The exhibition then goes about showing all the ways that these gardens were just that. Although none of the women got exactly the same thing from their gardens, each found something important in them. For Woolf, Monk’s House and its garden was a retreat when she was struggling. For Bell and Grant, a peaceful place to paint and enjoy family life. Morrell was in her element in her garden, holding court on endless sociable weekends. And Sackville-West found her garden an escape from the world, something Woolf also picked up on in sensing her friend and sometimes lover used Sissinghurst to withdraw from the world.

It’s an interesting thesis. However, it assumes a lot. As someone only moderately familiar with the Bloomsbury Group, and not at all knowledgeable about gardening, I didn’t feel I was the audience for this exhibition. The exhibition space at the Garden Museum is small, which doesn’t help. There just isn’t the room to start from the beginning, explaining who everyone is. You have to assume some prior knowledge. Or that people will buy the apparently very good catalogue. Perhaps the audience for this museum and exhibition are normally more self-selecting?

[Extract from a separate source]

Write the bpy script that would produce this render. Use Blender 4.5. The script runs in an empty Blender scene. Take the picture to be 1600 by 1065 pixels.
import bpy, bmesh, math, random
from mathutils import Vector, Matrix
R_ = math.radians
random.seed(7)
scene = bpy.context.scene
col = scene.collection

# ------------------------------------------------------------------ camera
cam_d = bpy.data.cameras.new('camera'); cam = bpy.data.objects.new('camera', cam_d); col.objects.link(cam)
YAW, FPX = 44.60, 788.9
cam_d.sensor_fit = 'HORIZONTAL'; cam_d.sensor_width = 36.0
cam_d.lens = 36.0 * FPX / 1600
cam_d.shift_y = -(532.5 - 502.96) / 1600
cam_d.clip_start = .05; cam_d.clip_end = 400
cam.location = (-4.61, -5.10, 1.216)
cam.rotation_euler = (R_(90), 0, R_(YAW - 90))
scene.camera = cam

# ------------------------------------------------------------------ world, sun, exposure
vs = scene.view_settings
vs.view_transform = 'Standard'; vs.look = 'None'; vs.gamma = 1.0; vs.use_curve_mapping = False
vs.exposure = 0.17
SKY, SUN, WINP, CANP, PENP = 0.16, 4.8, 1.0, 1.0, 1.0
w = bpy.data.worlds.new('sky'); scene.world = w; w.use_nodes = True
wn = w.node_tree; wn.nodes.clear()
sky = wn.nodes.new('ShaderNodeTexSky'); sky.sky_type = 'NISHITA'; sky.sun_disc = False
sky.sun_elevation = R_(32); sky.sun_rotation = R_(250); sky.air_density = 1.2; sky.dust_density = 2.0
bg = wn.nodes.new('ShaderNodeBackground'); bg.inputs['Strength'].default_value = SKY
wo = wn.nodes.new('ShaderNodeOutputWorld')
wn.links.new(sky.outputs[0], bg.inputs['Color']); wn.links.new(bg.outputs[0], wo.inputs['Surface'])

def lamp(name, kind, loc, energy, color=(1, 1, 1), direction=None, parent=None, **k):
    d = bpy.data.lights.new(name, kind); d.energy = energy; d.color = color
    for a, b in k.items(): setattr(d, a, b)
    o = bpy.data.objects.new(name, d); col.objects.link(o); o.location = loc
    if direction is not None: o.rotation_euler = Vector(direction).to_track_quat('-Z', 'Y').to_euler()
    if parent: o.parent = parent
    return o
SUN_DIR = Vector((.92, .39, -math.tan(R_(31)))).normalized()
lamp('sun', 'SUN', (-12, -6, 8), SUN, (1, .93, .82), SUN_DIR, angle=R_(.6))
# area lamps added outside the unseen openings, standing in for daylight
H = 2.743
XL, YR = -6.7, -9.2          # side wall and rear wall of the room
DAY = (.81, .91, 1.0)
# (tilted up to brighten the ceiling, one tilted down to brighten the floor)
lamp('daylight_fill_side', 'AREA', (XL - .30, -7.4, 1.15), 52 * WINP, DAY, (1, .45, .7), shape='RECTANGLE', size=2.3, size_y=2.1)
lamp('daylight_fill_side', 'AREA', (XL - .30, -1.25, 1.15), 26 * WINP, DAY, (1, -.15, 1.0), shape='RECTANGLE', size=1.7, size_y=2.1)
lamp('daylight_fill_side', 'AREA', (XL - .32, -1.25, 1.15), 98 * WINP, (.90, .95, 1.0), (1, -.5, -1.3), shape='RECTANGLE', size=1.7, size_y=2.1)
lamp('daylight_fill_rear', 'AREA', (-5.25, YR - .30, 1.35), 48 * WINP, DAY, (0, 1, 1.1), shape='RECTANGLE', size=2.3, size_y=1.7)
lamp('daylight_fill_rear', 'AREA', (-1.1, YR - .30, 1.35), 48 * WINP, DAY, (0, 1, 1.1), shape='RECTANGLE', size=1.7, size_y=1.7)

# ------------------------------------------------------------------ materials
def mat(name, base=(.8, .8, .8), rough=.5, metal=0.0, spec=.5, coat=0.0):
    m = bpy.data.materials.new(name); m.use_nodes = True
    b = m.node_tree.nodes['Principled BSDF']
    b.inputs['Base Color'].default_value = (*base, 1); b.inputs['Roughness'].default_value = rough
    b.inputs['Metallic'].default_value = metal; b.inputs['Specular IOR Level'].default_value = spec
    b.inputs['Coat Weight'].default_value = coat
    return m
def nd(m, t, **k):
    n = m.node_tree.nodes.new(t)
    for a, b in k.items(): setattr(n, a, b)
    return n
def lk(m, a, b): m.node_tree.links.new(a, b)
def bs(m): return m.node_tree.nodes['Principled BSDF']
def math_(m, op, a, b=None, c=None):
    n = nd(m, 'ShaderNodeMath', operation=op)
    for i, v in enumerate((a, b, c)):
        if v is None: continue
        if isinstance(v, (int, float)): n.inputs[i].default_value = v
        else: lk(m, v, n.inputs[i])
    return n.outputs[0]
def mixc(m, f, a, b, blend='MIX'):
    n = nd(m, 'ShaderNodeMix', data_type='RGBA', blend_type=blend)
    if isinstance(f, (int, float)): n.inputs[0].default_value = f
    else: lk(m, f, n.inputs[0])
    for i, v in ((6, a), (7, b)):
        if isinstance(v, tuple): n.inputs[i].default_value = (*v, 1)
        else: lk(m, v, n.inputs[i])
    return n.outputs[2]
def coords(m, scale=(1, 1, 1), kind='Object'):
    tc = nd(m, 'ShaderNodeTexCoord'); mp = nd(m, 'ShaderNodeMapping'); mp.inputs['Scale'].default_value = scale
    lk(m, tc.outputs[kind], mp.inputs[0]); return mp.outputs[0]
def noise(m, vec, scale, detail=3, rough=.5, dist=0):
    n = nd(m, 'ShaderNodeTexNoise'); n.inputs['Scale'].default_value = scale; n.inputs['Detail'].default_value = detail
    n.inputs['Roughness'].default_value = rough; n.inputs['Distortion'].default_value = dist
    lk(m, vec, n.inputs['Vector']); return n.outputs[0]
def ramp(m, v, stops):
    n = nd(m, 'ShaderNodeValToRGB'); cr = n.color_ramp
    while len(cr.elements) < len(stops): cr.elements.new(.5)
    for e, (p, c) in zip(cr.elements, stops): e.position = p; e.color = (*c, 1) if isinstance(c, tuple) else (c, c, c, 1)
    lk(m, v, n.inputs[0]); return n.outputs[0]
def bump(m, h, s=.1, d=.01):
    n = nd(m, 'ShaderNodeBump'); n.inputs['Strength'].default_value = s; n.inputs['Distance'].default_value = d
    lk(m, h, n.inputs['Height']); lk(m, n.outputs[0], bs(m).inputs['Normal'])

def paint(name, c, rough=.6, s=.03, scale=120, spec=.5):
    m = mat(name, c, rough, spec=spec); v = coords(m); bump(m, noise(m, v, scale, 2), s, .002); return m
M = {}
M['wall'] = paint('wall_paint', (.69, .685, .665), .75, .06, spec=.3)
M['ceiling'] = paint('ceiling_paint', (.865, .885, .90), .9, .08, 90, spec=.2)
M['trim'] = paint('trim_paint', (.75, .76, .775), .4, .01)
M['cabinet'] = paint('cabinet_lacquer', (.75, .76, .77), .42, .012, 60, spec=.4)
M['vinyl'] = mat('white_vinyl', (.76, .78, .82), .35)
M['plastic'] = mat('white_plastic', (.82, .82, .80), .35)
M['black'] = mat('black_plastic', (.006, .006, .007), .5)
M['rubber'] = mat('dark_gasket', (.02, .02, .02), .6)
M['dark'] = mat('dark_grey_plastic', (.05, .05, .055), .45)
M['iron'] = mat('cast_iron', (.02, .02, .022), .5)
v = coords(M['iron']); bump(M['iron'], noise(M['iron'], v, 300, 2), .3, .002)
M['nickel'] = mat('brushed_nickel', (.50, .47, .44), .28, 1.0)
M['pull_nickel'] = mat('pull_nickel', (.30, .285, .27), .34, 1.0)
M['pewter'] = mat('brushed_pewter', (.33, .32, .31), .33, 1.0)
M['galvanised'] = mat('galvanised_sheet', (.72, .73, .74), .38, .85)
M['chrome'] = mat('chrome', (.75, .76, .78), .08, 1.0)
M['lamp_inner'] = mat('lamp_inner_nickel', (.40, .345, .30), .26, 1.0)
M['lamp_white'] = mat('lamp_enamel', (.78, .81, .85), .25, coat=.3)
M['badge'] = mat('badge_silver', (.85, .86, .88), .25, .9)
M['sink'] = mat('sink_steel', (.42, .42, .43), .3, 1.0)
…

Well Put Together Nonetheless, With Good Indoor/Outdoor Flow

Despite these gaps in my knowledge, I enjoyed the exhibition. Gardens and gardening are a nice lens through which to view the Bloomsbury Group. It challenged me to think about their lives outside of the normal activities of writing and art. And it also brought to life their social group. Even my limited knowledge included the – shall we say – “interconnected” nature of the Bloomsbury Group. I’m being euphemistic here: just about everyone slept with everyone else (including romantic connections linking three of these women). But you get a real sense in this exhibition of the leisured, Bohemian, multi-talented life of this set. Art critic Roger Fry designing a garden for Vanessa Bell. Artists Mark Gertler and Dora Carrington spending time at Garsington. Travel, time for writing and painting. A world that was largely swept away by WWI.

The selection of objects for this exhibition is what creates this rich impression. There are paintings (hung close like an old-fashioned gallery), and books. But there are also textiles and clothing, souvenirs, photograph albums and gardening implements. For being in such a small space, it’s very well-rounded.

And there’s also a lovely touch outdoors: three raised planters in front of the museum entrance which pay tribute to the four gardens in question. Monk’s House, Garsington and Sittinghurst have their own planters, while nods to Charleston (a hub for the Bloomsbury set) run through all. Taking us out of the confines of the museum like this brings an entirely different element to the exhibition. The planters are designed to ebb and flow with different plants flowering through the course of the exhibition. A reminder of the planning that goes into a good garden, the delight of blooming flowers, and their restorative, joyful and aesthetic powers.

So while I think there are some limitations to the exhibition, I enjoyed it. Some food for thought should I ever have my own country home and the opportunity to create a room of my own.